Pann is a graduate of the Eastman where he studied 
                with Samuel Adler and Joseph Schwantner. He also has a Masters 
                from Michigan University achieved under Bolcom, Albright and Sheng. 
              
 
              
This disc seems to have taken a very long time 
                to emerge - eighteen months since the first mention - but here 
                it is at last. 
              
 
              
The Piano Concerto is in five drastically 
                variegated movements which the composer confesses are more in 
                the nature of a suite. The five episodes feature music the composer 
                came to admire as he grew up. Piña Colada sounds 
                like a boozy latino serenade most often recalling Malcolm Arnold 
                in his uproarious and poetic Concerto for Phyllis and Cyril. 
                The Ravelian Nocturne makes way for the somnolent Your 
                Touch written as if for an exhausted lounge bar pianist. The 
                Gershwinny Blues is over in an instant and then comes a 
                seven minute shindig pot-pourri of magnified and sometimes distorted 
                Mozart, Prokofiev and Beethoven. Strictly for fun it ends with 
                the equivalent of a wink. 
              
 
              
The warm and drowsily shimmering Deux Séjours 
                were each intended to follow on the style of Debussy's 
                orchestrations of the Satie Gymnopédies mixed with 
                Ravel's Pavane. They portray Fontevielle, Provence and 
                Portofino, Italy. The pictorial aspect continues into the 
                other gazetteer diptych on this disc: the Barcelona Portraits. 

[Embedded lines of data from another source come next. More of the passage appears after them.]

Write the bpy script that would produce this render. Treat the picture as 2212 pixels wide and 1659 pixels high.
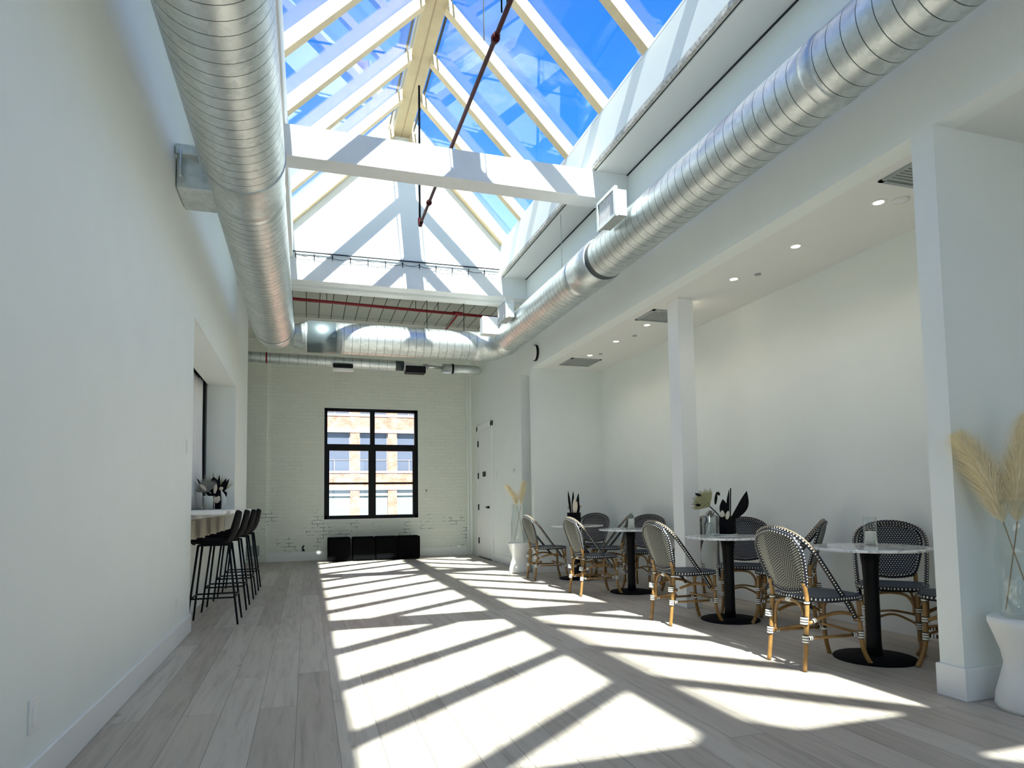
import bpy, bmesh, math, random
from mathutils import Vector, Matrix
PI = math.pi
random.seed(7)
for o in list(bpy.data.objects): bpy.data.objects.remove(o)
sc = bpy.context.scene
COL = sc.collection

# ------------------------------------------------------------------ camera
H = 1.0888
yaw, pitch, roll = .30337, .06492, -.01434
cy, sy, cp, sp = math.cos(yaw), math.sin(yaw), math.cos(pitch), math.sin(pitch)
fwd = Vector((sy*cp, cy*cp, sp)); rt = Vector((cy, -sy, 0)); up = rt.cross(fwd)
r2 = rt*math.cos(roll) + up*math.sin(roll); u2 = -rt*math.sin(roll) + up*math.cos(roll)
cam = bpy.data.cameras.new('camera'); camo = bpy.data.objects.new('camera', cam); COL.objects.link(camo)
camo.matrix_world = Matrix(((r2.x, u2.x, -fwd.x, 0), (r2.y, u2.y, -fwd.y, 0), (r2.z, u2.z, -fwd.z, H), (0, 0, 0, 1)))
cam.sensor_width = 36; cam.sensor_fit = 'HORIZONTAL'; cam.lens = 1400/2212*36
cam.shift_x = (1106-1100.66)/2212; cam.shift_y = (993.93-829.5)/2212
cam.clip_start = .02; cam.clip_end = 300
sc.camera = camo

# ------------------------------------------------------------------ node helpers
def mat(name):
    m = bpy.data.materials.new(name); m.use_nodes = True
    nt = m.node_tree; b = nt.nodes['Principled BSDF']
    return m, nt, b
def nd(nt, typ, ins=None, **kw):
    n = nt.nodes.new(typ)
    for k, v in kw.items(): setattr(n, k, v)
    if ins:
        for k, v in ins.items():
            if isinstance(v, bpy.types.NodeSocket): nt.links.new(v, n.inputs[k])
            else: n.inputs[k].default_value = v
    return n
def mth(nt, op, a, b=None, c=None):
    ins = {0: a}
    if b is not None: ins[1] = b
    if c is not None: ins[2] = c
    return nd(nt, 'ShaderNodeMath', ins, operation=op).outputs[0]
def ramp(nt, fac, stops):
    n = nd(nt, 'ShaderNodeValToRGB', {0: fac}); cr = n.color_ramp
    while len(cr.elements) < len(stops): cr.elements.new(.5)
    for e, (p, c) in zip(cr.elements, stops): e.position = p; e.color = (*c, 1) if len(c) == 3 else c
    return n.outputs[0]
def mix(nt, f, a, b, bt='MIX'):
    n = nt.nodes.new('ShaderNodeMix'); n.data_type = 'RGBA'; n.blend_type = bt
    for i, v in ((0, f), (6, a), (7, b)):
        if isinstance(v, bpy.types.NodeSocket): nt.links.new(v, n.inputs[i])
        else: n.inputs[i].default_value = (*v, 1) if (i and len(v) == 3) else v
    return n.outputs[2]
def coord(nt, kind='Object'): return nd(nt, 'ShaderNodeTexCoord').outputs[kind]
def worldpos(nt): return nd(nt, 'ShaderNodeNewGeometry').outputs['Position']
def bump(nt, b, h, st=.3, dist=.01):
    n = nd(nt, 'ShaderNodeBump', {'Height': h, 'Strength': st, 'Distance': dist}); nt.links.new(n.outputs[0], b.inputs['Normal'])

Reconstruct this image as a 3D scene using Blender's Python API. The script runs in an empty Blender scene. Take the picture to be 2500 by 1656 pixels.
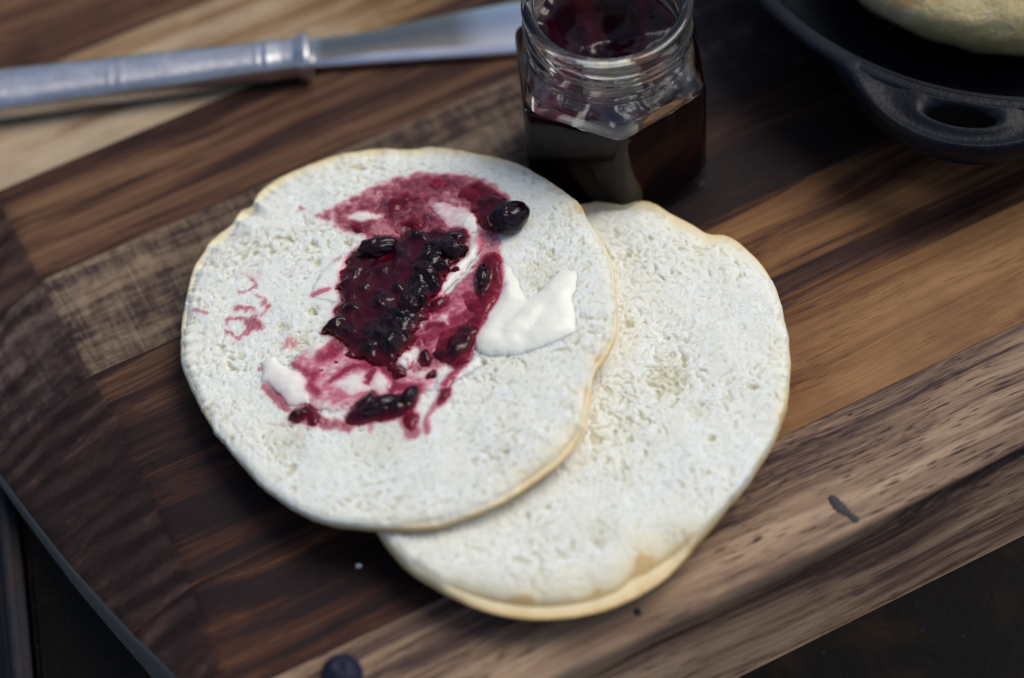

                The first is fairly avant-garde and in its melting and buzzing 
                suggests the fantastic shapes of Gaudi's modern Gothic cathedral. 
                From Gaudi to gaudy - in The Bullfight. This is complete 
                with oompah beat, searing white-hot latino trumpets and all the 
                accountrements of Hispanic music from Massenet to Ravel. 
              
 
              
The playful Dance Partita sports 
                four movements entitled Baroque with music to match and 
                harpsichord in tow. There are a dissonant Burlesque and 
                Pas d'éclectique, a slow dripping Air, a 
                Folk Dance which is part bucolic Orff, part Grainger and 
                part Beethoven's Pastoral. The final Baroque romp (tr.15) 
                echoes Carl Davis’s Pride and Prejudice music. 
              
 
              
This is entertainment music … relax and enjoy. 
                Just listen to those whooping horns at the end of The Bullfight. 
                Last time I heard anything like that it was in Boult's Lyrita 
                recordings of two Moeran works - the Overture to a Masque and 
                the first movement of the Symphony in G minor. Glorious sound.